Update:
Four of the schoolgirls kidnapped by Boko Haram militants last month have reportedly escaped their captors.
The education commissioner for Nigeria’s Borno, Musa Inuwa, told Reuters by telephone on Wednesday the four girls had been reunited with their parents.
But Mr Inuwa said 219 of the kidnapped teenagers were still missing.
Fifty-three girls escaped shortly after the initial mass abduction on 14 April, authorities in Borno state say.
Previously, Mamamia wrote:
The kidnapped Nigerian schoolgirls have been found.
Yes, you read that correctly. The girls stolen from their school dormitory last month — the girls that Boko Haram’s leader boasted were “slaves” to be sold; the girls whose parents have been mourning since they were stolen by armed men in the middle of the night six weeks ago; the girls our hearts ached for as we called for world authorities to #BringBackOurGirls — have been located by the Nigerian military.
But it’s not all happy news. Because while Nigeria’s chief of defence Air Marshal Alex Badeh has announced the military has found the girls, he fears using force to try to free them could get them killed.

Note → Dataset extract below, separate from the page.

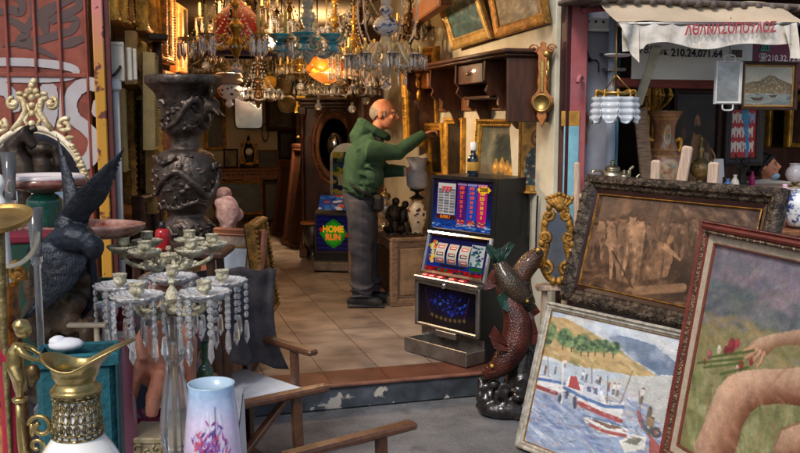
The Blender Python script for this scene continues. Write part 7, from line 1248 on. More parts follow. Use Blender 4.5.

“(W)e know where they are, but we cannot tell you,” Badeh reportedly said at a demonstration in Abuja, the Nigerian capital, yesterday. “But where they are held, can we go there with force? We can’t kill our girls in the name of trying to get them back.”
This is a huge development in a story of international significance — not only because so many innocent lives are at stake, but because of its political implications on a global scale — given that Boko Haram has international connections to al-Qaeda.